Sunday, March 22, 2015

Adventures in Self Publishing - Twitter

Start off with a couple accounts at least, as it's harder to separate your Spam and Interact personas here than at facebook.

Spam Mode:
Here is how the game works.  Create a separate account, as your feed will be a mess after this.  Follow a bunch of authors - it doesn't hurt to stick to a similar genre.  They will (hopefully) follow you back.  Authors will then follow you, hoping you like them back, which you should do.  If you follow 20 people and 10000 people follow you, you're either real-life famous, buying followers, or a jerk.

Now you have an account like one of mine.  I have about 1000 followers.  I don't read their posts, and they don't read mine.  There are maybe 10 actual readers in there, and I'm sure they've muted me.
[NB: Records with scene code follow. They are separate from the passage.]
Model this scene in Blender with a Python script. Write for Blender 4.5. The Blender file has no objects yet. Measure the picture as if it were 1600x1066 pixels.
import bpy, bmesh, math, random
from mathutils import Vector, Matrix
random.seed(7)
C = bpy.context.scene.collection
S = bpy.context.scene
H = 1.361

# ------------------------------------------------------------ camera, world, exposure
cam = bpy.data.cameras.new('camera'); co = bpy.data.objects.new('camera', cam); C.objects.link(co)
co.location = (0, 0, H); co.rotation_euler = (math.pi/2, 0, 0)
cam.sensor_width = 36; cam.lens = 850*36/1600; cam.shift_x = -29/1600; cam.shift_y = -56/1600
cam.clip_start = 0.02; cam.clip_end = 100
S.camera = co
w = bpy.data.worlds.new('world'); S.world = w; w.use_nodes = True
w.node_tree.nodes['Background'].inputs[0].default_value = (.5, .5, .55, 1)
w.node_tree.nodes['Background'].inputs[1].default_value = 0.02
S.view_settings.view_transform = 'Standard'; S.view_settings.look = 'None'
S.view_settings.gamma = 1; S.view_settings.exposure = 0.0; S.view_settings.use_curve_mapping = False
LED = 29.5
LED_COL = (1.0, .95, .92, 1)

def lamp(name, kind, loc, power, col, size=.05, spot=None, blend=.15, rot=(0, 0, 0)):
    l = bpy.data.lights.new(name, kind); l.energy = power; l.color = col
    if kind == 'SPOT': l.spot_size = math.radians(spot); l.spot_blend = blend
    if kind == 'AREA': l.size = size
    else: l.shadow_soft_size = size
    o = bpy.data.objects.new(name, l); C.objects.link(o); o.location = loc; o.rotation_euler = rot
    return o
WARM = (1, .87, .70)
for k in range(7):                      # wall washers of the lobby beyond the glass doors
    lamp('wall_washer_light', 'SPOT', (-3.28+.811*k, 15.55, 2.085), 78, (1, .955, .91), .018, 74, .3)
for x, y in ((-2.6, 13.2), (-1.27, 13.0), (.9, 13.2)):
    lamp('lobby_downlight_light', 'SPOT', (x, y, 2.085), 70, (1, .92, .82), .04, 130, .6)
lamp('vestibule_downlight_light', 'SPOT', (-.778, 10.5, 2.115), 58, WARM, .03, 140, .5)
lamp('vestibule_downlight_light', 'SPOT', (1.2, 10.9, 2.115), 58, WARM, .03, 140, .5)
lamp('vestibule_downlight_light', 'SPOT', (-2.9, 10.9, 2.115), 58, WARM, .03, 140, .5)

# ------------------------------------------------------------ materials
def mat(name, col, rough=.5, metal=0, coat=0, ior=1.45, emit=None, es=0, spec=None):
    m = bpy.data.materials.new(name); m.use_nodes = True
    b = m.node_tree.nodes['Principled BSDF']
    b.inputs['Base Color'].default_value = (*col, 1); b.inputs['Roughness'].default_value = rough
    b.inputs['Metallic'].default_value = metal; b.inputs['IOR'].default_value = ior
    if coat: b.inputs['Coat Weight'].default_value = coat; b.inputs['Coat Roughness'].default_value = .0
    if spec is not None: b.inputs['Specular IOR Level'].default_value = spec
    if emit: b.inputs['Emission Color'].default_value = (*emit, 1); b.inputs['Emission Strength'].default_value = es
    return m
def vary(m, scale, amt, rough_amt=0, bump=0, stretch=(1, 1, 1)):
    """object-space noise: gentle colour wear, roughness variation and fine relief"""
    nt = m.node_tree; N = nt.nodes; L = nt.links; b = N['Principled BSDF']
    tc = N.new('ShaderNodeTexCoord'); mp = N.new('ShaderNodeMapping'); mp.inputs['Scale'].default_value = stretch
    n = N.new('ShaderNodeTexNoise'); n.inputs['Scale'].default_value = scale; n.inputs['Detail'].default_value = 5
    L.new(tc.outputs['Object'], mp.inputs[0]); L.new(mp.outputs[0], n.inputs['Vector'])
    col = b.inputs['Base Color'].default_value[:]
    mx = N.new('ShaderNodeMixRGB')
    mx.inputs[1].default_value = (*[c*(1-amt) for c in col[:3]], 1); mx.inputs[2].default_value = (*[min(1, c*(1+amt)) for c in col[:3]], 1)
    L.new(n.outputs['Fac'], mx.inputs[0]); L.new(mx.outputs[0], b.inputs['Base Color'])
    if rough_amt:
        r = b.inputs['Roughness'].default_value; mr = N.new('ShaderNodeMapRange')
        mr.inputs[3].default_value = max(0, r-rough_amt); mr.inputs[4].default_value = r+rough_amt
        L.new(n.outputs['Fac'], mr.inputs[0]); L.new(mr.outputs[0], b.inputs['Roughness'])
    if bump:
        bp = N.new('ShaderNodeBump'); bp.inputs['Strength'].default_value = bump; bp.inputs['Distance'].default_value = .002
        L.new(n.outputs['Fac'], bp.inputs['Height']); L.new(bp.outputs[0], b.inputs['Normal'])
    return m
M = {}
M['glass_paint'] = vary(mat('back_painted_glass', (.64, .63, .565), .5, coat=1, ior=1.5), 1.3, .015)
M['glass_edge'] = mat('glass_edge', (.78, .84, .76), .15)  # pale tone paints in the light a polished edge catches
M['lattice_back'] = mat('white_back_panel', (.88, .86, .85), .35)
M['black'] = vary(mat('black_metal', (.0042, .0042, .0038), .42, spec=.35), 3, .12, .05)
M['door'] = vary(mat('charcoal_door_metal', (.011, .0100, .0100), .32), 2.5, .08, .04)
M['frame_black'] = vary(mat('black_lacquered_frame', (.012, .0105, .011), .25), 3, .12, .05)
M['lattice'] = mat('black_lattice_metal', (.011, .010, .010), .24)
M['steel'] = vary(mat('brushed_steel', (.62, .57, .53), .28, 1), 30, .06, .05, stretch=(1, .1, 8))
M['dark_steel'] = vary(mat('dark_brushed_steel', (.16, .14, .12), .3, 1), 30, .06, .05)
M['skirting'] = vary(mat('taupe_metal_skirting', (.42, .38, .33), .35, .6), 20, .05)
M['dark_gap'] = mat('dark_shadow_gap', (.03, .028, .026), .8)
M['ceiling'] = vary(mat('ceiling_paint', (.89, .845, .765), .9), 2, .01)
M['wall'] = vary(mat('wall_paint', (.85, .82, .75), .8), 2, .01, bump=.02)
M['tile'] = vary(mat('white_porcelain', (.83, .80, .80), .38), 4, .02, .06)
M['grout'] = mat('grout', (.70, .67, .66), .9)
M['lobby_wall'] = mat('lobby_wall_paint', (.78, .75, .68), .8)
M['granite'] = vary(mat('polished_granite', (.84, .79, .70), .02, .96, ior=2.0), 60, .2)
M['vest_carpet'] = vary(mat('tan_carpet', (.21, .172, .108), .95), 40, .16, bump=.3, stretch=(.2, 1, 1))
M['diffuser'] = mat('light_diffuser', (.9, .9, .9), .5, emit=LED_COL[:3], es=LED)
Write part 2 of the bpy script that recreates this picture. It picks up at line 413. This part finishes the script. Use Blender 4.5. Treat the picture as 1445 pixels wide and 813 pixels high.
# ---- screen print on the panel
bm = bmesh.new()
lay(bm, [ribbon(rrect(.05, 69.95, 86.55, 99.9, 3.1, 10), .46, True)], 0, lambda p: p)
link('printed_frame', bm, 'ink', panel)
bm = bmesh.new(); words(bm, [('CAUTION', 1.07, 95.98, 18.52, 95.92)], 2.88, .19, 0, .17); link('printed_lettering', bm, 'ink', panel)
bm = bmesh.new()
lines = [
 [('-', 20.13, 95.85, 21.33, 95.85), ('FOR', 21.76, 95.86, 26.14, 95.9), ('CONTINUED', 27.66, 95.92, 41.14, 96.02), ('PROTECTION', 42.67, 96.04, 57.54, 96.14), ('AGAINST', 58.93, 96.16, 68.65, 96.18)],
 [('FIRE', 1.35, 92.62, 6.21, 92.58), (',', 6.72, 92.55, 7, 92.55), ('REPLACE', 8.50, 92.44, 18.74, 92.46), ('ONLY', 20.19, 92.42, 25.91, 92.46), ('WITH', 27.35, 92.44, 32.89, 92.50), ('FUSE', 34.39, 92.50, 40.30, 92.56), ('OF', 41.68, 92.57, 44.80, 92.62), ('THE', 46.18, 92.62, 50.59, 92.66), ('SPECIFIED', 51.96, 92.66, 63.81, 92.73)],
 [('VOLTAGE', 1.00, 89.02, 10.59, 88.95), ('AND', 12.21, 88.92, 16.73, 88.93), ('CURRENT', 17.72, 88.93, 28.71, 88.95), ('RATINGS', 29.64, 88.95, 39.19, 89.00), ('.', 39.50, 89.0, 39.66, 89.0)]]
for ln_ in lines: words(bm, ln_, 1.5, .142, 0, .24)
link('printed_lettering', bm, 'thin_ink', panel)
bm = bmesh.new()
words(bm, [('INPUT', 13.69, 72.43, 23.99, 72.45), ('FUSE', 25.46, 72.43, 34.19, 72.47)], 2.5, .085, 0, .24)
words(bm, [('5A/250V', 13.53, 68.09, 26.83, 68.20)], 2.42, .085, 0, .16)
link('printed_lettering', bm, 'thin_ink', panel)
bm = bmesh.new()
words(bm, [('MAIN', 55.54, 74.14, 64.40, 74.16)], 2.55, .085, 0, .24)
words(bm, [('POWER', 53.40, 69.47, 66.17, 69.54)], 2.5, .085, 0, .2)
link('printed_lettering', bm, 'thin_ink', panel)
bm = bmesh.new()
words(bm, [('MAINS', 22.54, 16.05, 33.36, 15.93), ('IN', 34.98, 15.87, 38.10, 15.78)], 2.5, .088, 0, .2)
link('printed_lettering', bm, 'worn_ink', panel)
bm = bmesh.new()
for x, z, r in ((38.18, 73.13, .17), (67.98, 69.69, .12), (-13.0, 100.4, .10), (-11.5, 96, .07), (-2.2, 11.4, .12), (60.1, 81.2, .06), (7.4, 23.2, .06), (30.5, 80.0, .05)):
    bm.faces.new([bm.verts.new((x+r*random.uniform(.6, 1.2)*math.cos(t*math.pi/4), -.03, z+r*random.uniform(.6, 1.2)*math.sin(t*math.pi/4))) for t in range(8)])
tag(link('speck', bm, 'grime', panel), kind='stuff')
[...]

Now, retweet some of those folks' posts.  Hopefully, they'll be nice and retweet yours, but more likely they've hired a company to set up a computer program to randomly retweet junk.

Now you're in a position to tweet an ad, get it retweeted, and hopefully out of the tens of thousands of timelines it show up in, maybe 10 people will actually have it appear on their screen.

The analytics page of twitter is good for tracking this.  It's kind of buried.  First, log onto twitter, then open another tab and search for twitter analytics.  It should get you there the first time, and after that you can get to it through the "twitter ads" option from your twitter page.

Remember, we're not paying any money here, and they're only giving you this info to make you want to pay for stuff.  There are a lot of numbers about favorites and retweets and blah blah, we're only interested in link clicks.  It doesn't matter what your reach or exposure or whatever is if nobody is clicking through.

Using hashtags does work here, especially those for retweet groups such as #IARTG.  I've seen a notable increase in clicks when using these.  Be a good citizen and retweet some other folks.

I haven't bothered spamming twitter much, but some authors literally tweet every 30 seconds, or rather their automated programs do.  I followed one idiot who literally had the same ad tweeted a least a hundred times a minute.  Great way to get blocked.

Announce Mode:
As with Facebook, just announce when there's actual news.  The idea here is that someone who likes your stuff will be able to find out about new titles.  But don't announce from an account you spam from, as you'll get muted the tenth time the reader sees the same ad.

Interact Mode:
Much the same as Facebook, but again, don't spam from that account.  The #amwriting hashtag is routinely one of the most trending, and is a good way to get genuine followers.  But don't spam it, i.e., "Buy my book #amwriting".  Say something clever or insightful or cute about what you've just written.